Effet des mesures recommandées par la commission d'enquête sur la facture annuelle d'un ménage consommant 6 MWh d'électricité par an

(en euros)

Source : commission d'enquête

Ces mesures conduiraient à une perte de recette pour l'État estimée à environ 3,5 milliards d'euros. Afin de n'aggraver ni le déficit, ni la dette, la commission d'enquête propose de financer ces mesures de façon prioritaire par des réductions de dépenses en application des propositions formulées avec constance par le Sénat en la matière. Par exemple, les montants du chèque énergie pourraient, après étude d'impact, être revus pour tenir compte de la baisse des factures.

Recommandation n° 31

Destinataire

Échéance

Support/Action

Moduler les tarifs d'accise sur l'électricité en fonction des volumes de consommation.

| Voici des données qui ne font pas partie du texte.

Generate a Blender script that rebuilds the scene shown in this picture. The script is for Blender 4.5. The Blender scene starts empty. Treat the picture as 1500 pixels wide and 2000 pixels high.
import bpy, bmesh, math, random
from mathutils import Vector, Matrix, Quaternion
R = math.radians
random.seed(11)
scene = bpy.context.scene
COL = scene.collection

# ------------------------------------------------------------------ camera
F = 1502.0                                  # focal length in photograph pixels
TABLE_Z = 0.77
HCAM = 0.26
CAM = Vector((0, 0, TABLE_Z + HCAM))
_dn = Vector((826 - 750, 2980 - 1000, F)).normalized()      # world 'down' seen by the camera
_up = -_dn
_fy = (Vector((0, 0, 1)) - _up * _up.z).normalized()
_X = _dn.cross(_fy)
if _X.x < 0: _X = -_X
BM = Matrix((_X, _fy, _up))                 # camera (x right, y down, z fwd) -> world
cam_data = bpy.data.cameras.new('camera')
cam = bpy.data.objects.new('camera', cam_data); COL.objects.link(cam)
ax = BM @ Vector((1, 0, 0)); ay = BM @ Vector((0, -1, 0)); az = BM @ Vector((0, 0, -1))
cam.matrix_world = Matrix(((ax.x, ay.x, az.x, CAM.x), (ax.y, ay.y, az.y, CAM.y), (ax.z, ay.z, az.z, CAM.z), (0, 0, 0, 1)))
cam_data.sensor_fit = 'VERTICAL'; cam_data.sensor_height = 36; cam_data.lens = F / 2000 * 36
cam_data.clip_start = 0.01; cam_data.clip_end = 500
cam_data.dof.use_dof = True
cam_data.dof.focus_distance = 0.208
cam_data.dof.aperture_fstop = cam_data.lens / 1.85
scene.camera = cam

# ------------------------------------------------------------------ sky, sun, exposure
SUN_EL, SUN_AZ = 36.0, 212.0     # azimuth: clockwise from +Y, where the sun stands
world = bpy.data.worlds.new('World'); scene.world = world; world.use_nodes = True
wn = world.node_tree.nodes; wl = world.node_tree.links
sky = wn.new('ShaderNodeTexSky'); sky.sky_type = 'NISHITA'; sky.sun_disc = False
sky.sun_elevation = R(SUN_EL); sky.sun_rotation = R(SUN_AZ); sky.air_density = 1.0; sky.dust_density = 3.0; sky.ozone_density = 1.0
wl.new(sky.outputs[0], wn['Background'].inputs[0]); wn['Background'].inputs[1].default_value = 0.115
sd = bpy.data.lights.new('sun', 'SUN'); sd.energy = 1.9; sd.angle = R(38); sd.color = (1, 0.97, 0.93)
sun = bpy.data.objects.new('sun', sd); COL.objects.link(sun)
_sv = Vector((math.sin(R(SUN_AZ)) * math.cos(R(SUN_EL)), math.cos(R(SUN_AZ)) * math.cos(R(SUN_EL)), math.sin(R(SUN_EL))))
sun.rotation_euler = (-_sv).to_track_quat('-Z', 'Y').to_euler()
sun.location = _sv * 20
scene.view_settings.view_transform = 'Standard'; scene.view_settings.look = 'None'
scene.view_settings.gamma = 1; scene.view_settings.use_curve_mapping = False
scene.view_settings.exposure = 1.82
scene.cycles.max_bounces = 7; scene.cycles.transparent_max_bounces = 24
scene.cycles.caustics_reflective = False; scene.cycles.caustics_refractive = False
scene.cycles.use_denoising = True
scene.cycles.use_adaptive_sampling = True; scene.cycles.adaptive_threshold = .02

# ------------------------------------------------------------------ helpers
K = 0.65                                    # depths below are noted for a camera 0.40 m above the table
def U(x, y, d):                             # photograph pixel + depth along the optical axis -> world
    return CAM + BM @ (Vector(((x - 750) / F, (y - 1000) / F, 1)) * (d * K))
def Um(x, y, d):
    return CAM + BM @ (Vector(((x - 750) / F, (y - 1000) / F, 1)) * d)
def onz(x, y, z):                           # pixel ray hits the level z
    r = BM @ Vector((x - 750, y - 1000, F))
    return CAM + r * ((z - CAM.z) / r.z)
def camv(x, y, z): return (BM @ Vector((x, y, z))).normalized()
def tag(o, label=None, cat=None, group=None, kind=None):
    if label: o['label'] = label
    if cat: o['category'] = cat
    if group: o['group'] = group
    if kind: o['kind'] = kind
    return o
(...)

Parlement et Gouvernement (ministère de l'économie et des finances)

2024

Législatif et règlementaire

Recommandation n° 32

Destinataire

Échéance

Support/Action

Réduire à 5,5 % le taux de TVA sur la consommation d'électricité des particuliers jusqu'à un seuil différencié selon le mode de chauffage utilisé.

Parlement et Gouvernement (ministère de l'économie et des finances)

2024

Législatif et règlementaire

Recommandation n° 33

Destinataire

Échéance

Support/Action

Assurer l'équilibre financier du régime des industries électriques et gazières par une dotation du budget de l'État à la place de la contribution tarifaire d'acheminement (CTA).

Parlement et Gouvernement (ministère de l'économie et des finances)

2024

Législatif et règlementaire


* 761 Des modalités de prise en considération de la composition du foyer pourrait également être prises en considération dans les seuils retenus.

* 762 Ce chiffre correspond à la consommation électrique moyenne annuelle d'une boulangerie d'après une étude de 2008 de l'Agence régionale de l'environnement et des nouvelles énergies (Arene) et de l'Ademe.